REQUIRED TASK ::
Make an exact copy of the data below, leaving out every picture.
** START OF AVAILABLE DATA **
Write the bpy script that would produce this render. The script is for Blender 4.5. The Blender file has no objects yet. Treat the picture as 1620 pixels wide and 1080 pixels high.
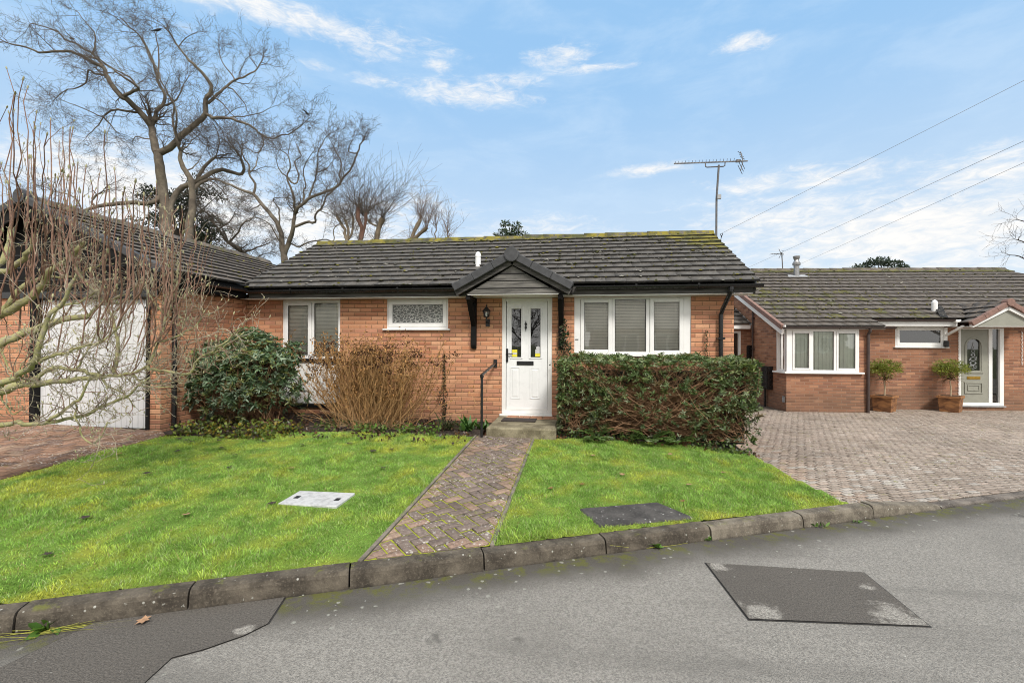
import bpy, bmesh, math, random
import numpy as np
from mathutils import Vector, noise as mnoise

random.seed(11)
RNG = np.random.default_rng(7)
SC = bpy.context.scene
COL = SC.collection
PI = math.pi

# ------------------------------------------------------------------ node helpers
class NT:
    def __init__(s, tree):
        s.t = tree; s.N = tree.nodes; s.L = tree.links
    def n(s, typ, ins=None, **props):
        nd = s.N.new(typ)
        for k, v in props.items(): setattr(nd, k, v)
        if ins:
            for k, v in ins.items(): s.put(nd.inputs[k], v)
        return nd
    def put(s, sock, v):
        if isinstance(v, bpy.types.NodeSocket): s.L.new(v, sock)
        elif isinstance(v, bpy.types.Node): s.L.new(v.outputs[0], sock)
        elif isinstance(v, (tuple, list)) and sock.type == 'RGBA' and len(v) == 3: sock.default_value = (*v, 1)
        else: sock.default_value = v
    def math(s, op, a, b=None, c=None, clamp=False):
        nd = s.N.new('ShaderNodeMath'); nd.operation = op; nd.use_clamp = clamp
        s.put(nd.inputs[0], a)
        if b is not None: s.put(nd.inputs[1], b)
        if c is not None: s.put(nd.inputs[2], c)
        return nd.outputs[0]
    def mix(s, f, a, b, mode='MIX'):
        nd = s.N.new('ShaderNodeMix'); nd.data_type = 'RGBA'; nd.blend_type = mode; nd.clamp_factor = True
        s.put(nd.inputs[0], f); s.put(nd.inputs[6], a); s.put(nd.inputs[7], b)
        return nd.outputs[2]
    def ss(s, v, lo, hi):                                   # smoothstep
        nd = s.N.new('ShaderNodeMapRange'); nd.interpolation_type = 'SMOOTHSTEP'
        s.put(nd.inputs[0], v); nd.inputs[1].default_value = lo; nd.inputs[2].default_value = hi
        return nd.outputs[0]
    def noise(s, vec, scale, detail=4, rough=.55, dist=0.0):
        nd = s.N.new('ShaderNodeTexNoise'); s.put(nd.inputs['Vector'], vec)
        nd.inputs['Scale'].default_value = scale; nd.inputs['Detail'].default_value = detail
        nd.inputs['Roughness'].default_value = rough; nd.inputs['Distortion'].default_value = dist
        return nd
    def ramp(s, f, stops):
        nd = s.N.new('ShaderNodeValToRGB'); s.put(nd.inputs[0], f)
        el = nd.color_ramp.elements
        while len(el) < len(stops): el.new(.5)
        for e, (p, c) in zip(el, stops):
            e.position = p; e.color = (*c, 1)
        return nd.outputs[0]

def new_mat(name):
    m = bpy.data.materials.new(name); m.use_nodes = True
    t = NT(m.node_tree); b = t.N['Principled BSDF']
    return m, t, b

def obj_co(t): return t.n('ShaderNodeTexCoord').outputs['Object']
def uv_co(t): return t.n('ShaderNodeTexCoord').outputs['UV']
def attr(t, name='Col'): return t.n('ShaderNodeAttribute', attribute_name=name).outputs['Color']

def bump(t, b, h, strength=.3, dist=.01):
    nd = t.n('ShaderNodeBump', {'Height': h, 'Strength': strength, 'Distance': dist})
    t.L.new(nd.outputs[0], b.inputs['Normal'])

def plain(name, col, rough=.5, var=.12, scale=9, metal=0, dirt=None, bumps=0):
    """painted / plastic / metal surface with a little wear"""
    m, t, b = new_mat(name)
    co = obj_co(t)
    n1 = t.noise(co, scale, 5, .6)
    lo = tuple(c * (1 - var) for c in col); hi = tuple(min(1, c * (1 + var)) for c in col)
    c = t.mix(t.ss(n1.outputs[0], .3, .7), lo, hi)
    if dirt:
        n2 = t.noise(co, scale * .45, 8, .7, .4)
        c = t.mix(t.math('MULTIPLY', t.ss(n2.outputs[0], .52, .75), dirt[1]), c, dirt[0])
    t.put(b.inputs['Base Color'], c)
    t.put(b.inputs['Roughness'], t.math('ADD', t.math('MULTIPLY', n1.outputs[0], .2), rough - .1))
    b.inputs['Metallic'].default_value = metal
    if bumps: bump(t, b, t.noise(co, 60, 4).outputs[0], bumps, .004)
    return m

def brick_mat(name, cols, mortar, dark=1.0):
    m, t, b = new_mat(name)
    uv = uv_co(t); oc = obj_co(t)
    sep = t.n('ShaderNodeSeparateXYZ', {0: uv})
    bx = t.n('ShaderNodeTexBrick', {'Vector': uv, 'Scale': 1.0, 'Mortar Size': .0068, 'Mortar Smooth': .25, 'Bias': 0,
                                    'Brick Width': .225, 'Row Height': .075})
    row = t.math('FLOOR', t.math('DIVIDE', sep.outputs[1], .075))
    odd = t.math('FLOORED_MODULO', row, 2.0)
    off = t.math('MULTIPLY', t.math('SUBTRACT', 1.0, odd), .1125)
    colid = t.math('FLOOR', t.math('DIVIDE', t.math('ADD', sep.outputs[0], off), .225))
    idv = t.n('ShaderNodeCombineXYZ', {0: colid, 1: row, 2: 3.7})
    wn = t.n('ShaderNodeTexWhiteNoise', {'Vector': idv}, noise_dimensions='3D')
    k = len(cols)
    c = t.ramp(wn.outputs['Value'], [((i + .5) / k, cc) for i, cc in enumerate(cols)])
    fine = t.noise(oc, 55, 5, .65)
    c = t.mix(t.math('MULTIPLY', t.ss(fine.outputs[0], .42, .72), .35), c, tuple(x * .55 for x in cols[0]))
    big = t.noise(oc, 1.3, 4, .6)
    c = t.mix(t.math('MULTIPLY', t.ss(big.outputs[0], .42, .70), .45), c, tuple(x * .55 for x in cols[1]))
    c = t.mix(t.math('MULTIPLY', t.ss(t.noise(oc, 2.1, 6, .7).outputs[0], .58, .78), .22), c, (.58, .42, .31))
    mo = t.mix(t.noise(oc, 25, 3).outputs[0], tuple(x * .7 for x in mortar), tuple(x * 1.2 for x in mortar))
    # struck joint: shade under each course and lit ledge below it, painted in
    vv = t.math('FLOORED_MODULO', sep.outputs[1], .075)
    col = t.mix(bx.outputs['Fac'], c, mo)
    lit = t.math('MULTIPLY', t.math('SUBTRACT', t.ss(vv, .056, .063), t.ss(vv, .066, .070)), .6)
    col = t.mix(lit, col, tuple(min(1, x * 1.35) for x in cols[3]))
    low = t.math('MULTIPLY', t.ss(vv, .0665, .0705), .85)
    col = t.mix(low, col, (.085, .042, .022))
    # damp darker base
    zz = t.n('ShaderNodeSeparateXYZ', {0: oc}).outputs[2]
    damp = t.math('MULTIPLY', t.math('SUBTRACT', 1, t.ss(t.math('ADD', zz, t.math('MULTIPLY', big.outputs[0], .3)), .25, .75)), .4)
    col = t.mix(damp, col, (.10, .075, .05))
    if dark != 1: col = t.mix(1.0, col, (dark,) * 3, 'MULTIPLY')
    t.put(b.inputs['Base Color'], col)
    b.inputs['Roughness'].default_value = .92
    h = t.math('ADD', t.math('MULTIPLY', bx.outputs['Fac'], -1.0), t.math('MULTIPLY', fine.outputs[0], .35))
    h = t.math('ADD', h, t.math('MULTIPLY', wn.outputs['Value'], .3))
    bump(t, b, h, .55, .008)
    return m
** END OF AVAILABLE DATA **
COMPLETE OUTPUT ::
Write the bpy script that would produce this render. The script is for Blender 4.5. The Blender file has no objects yet. Treat the picture as 1620 pixels wide and 1080 pixels high.
import bpy, bmesh, math, random
import numpy as np
from mathutils import Vector, noise as mnoise

random.seed(11)
RNG = np.random.default_rng(7)
SC = bpy.context.scene
COL = SC.collection
PI = math.pi

# ------------------------------------------------------------------ node helpers
class NT:
    def __init__(s, tree):
        s.t = tree; s.N = tree.nodes; s.L = tree.links
    def n(s, typ, ins=None, **props):
        nd = s.N.new(typ)
        for k, v in props.items(): setattr(nd, k, v)
        if ins:
            for k, v in ins.items(): s.put(nd.inputs[k], v)
        return nd
    def put(s, sock, v):
        if isinstance(v, bpy.types.NodeSocket): s.L.new(v, sock)
        elif isinstance(v, bpy.types.Node): s.L.new(v.outputs[0], sock)
        elif isinstance(v, (tuple, list)) and sock.type == 'RGBA' and len(v) == 3: sock.default_value = (*v, 1)
        else: sock.default_value = v
    def math(s, op, a, b=None, c=None, clamp=False):
        nd = s.N.new('ShaderNodeMath'); nd.operation = op; nd.use_clamp = clamp
        s.put(nd.inputs[0], a)
        if b is not None: s.put(nd.inputs[1], b)
        if c is not None: s.put(nd.inputs[2], c)
        return nd.outputs[0]
    def mix(s, f, a, b, mode='MIX'):
        nd = s.N.new('ShaderNodeMix'); nd.data_type = 'RGBA'; nd.blend_type = mode; nd.clamp_factor = True
        s.put(nd.inputs[0], f); s.put(nd.inputs[6], a); s.put(nd.inputs[7], b)
        return nd.outputs[2]
    def ss(s, v, lo, hi):                                   # smoothstep
        nd = s.N.new('ShaderNodeMapRange'); nd.interpolation_type = 'SMOOTHSTEP'
        s.put(nd.inputs[0], v); nd.inputs[1].default_value = lo; nd.inputs[2].default_value = hi
        return nd.outputs[0]
    def noise(s, vec, scale, detail=4, rough=.55, dist=0.0):
        nd = s.N.new('ShaderNodeTexNoise'); s.put(nd.inputs['Vector'], vec)
        nd.inputs['Scale'].default_value = scale; nd.inputs['Detail'].default_value = detail
        nd.inputs['Roughness'].default_value = rough; nd.inputs['Distortion'].default_value = dist
        return nd
    def ramp(s, f, stops):
        nd = s.N.new('ShaderNodeValToRGB'); s.put(nd.inputs[0], f)
        el = nd.color_ramp.elements
        while len(el) < len(stops): el.new(.5)
        for e, (p, c) in zip(el, stops):
            e.position = p; e.color = (*c, 1)
        return nd.outputs[0]

def new_mat(name):
    m = bpy.data.materials.new(name); m.use_nodes = True
    t = NT(m.node_tree); b = t.N['Principled BSDF']
    return m, t, b

def obj_co(t): return t.n('ShaderNodeTexCoord').outputs['Object']
def uv_co(t): return t.n('ShaderNodeTexCoord').outputs['UV']
def attr(t, name='Col'): return t.n('ShaderNodeAttribute', attribute_name=name).outputs['Color']

def bump(t, b, h, strength=.3, dist=.01):
    nd = t.n('ShaderNodeBump', {'Height': h, 'Strength': strength, 'Distance': dist})
    t.L.new(nd.outputs[0], b.inputs['Normal'])

def plain(name, col, rough=.5, var=.12, scale=9, metal=0, dirt=None, bumps=0):
    """painted / plastic / metal surface with a little wear"""
    m, t, b = new_mat(name)
    co = obj_co(t)
    n1 = t.noise(co, scale, 5, .6)
    lo = tuple(c * (1 - var) for c in col); hi = tuple(min(1, c * (1 + var)) for c in col)
    c = t.mix(t.ss(n1.outputs[0], .3, .7), lo, hi)
    if dirt:
        n2 = t.noise(co, scale * .45, 8, .7, .4)
        c = t.mix(t.math('MULTIPLY', t.ss(n2.outputs[0], .52, .75), dirt[1]), c, dirt[0])
    t.put(b.inputs['Base Color'], c)
    t.put(b.inputs['Roughness'], t.math('ADD', t.math('MULTIPLY', n1.outputs[0], .2), rough - .1))
    b.inputs['Metallic'].default_value = metal
    if bumps: bump(t, b, t.noise(co, 60, 4).outputs[0], bumps, .004)
    return m

def brick_mat(name, cols, mortar, dark=1.0):
    m, t, b = new_mat(name)
    uv = uv_co(t); oc = obj_co(t)
    sep = t.n('ShaderNodeSeparateXYZ', {0: uv})
    bx = t.n('ShaderNodeTexBrick', {'Vector': uv, 'Scale': 1.0, 'Mortar Size': .0068, 'Mortar Smooth': .25, 'Bias': 0,
                                    'Brick Width': .225, 'Row Height': .075})
    row = t.math('FLOOR', t.math('DIVIDE', sep.outputs[1], .075))
    odd = t.math('FLOORED_MODULO', row, 2.0)
    off = t.math('MULTIPLY', t.math('SUBTRACT', 1.0, odd), .1125)
    colid = t.math('FLOOR', t.math('DIVIDE', t.math('ADD', sep.outputs[0], off), .225))
    idv = t.n('ShaderNodeCombineXYZ', {0: colid, 1: row, 2: 3.7})
    wn = t.n('ShaderNodeTexWhiteNoise', {'Vector': idv}, noise_dimensions='3D')
    k = len(cols)
    c = t.ramp(wn.outputs['Value'], [((i + .5) / k, cc) for i, cc in enumerate(cols)])
    fine = t.noise(oc, 55, 5, .65)
    c = t.mix(t.math('MULTIPLY', t.ss(fine.outputs[0], .42, .72), .35), c, tuple(x * .55 for x in cols[0]))
    big = t.noise(oc, 1.3, 4, .6)
    c = t.mix(t.math('MULTIPLY', t.ss(big.outputs[0], .42, .70), .45), c, tuple(x * .55 for x in cols[1]))
    c = t.mix(t.math('MULTIPLY', t.ss(t.noise(oc, 2.1, 6, .7).outputs[0], .58, .78), .22), c, (.58, .42, .31))
    mo = t.mix(t.noise(oc, 25, 3).outputs[0], tuple(x * .7 for x in mortar), tuple(x * 1.2 for x in mortar))
    # struck joint: shade under each course and lit ledge below it, painted in
    vv = t.math('FLOORED_MODULO', sep.outputs[1], .075)
    col = t.mix(bx.outputs['Fac'], c, mo)
    lit = t.math('MULTIPLY', t.math('SUBTRACT', t.ss(vv, .056, .063), t.ss(vv, .066, .070)), .6)
    col = t.mix(lit, col, tuple(min(1, x * 1.35) for x in cols[3]))
    low = t.math('MULTIPLY', t.ss(vv, .0665, .0705), .85)
    col = t.mix(low, col, (.085, .042, .022))
    # damp darker base
    zz = t.n('ShaderNodeSeparateXYZ', {0: oc}).outputs[2]
    damp = t.math('MULTIPLY', t.math('SUBTRACT', 1, t.ss(t.math('ADD', zz, t.math('MULTIPLY', big.outputs[0], .3)), .25, .75)), .4)
    col = t.mix(damp, col, (.10, .075, .05))
    if dark != 1: col = t.mix(1.0, col, (dark,) * 3, 'MULTIPLY')
    t.put(b.inputs['Base Color'], col)
    b.inputs['Roughness'].default_value = .92
    h = t.math('ADD', t.math('MULTIPLY', bx.outputs['Fac'], -1.0), t.math('MULTIPLY', fine.outputs[0], .35))
    h = t.math('ADD', h, t.math('MULTIPLY', wn.outputs['Value'], .3))
    bump(t, b, h, .55, .008)
    return m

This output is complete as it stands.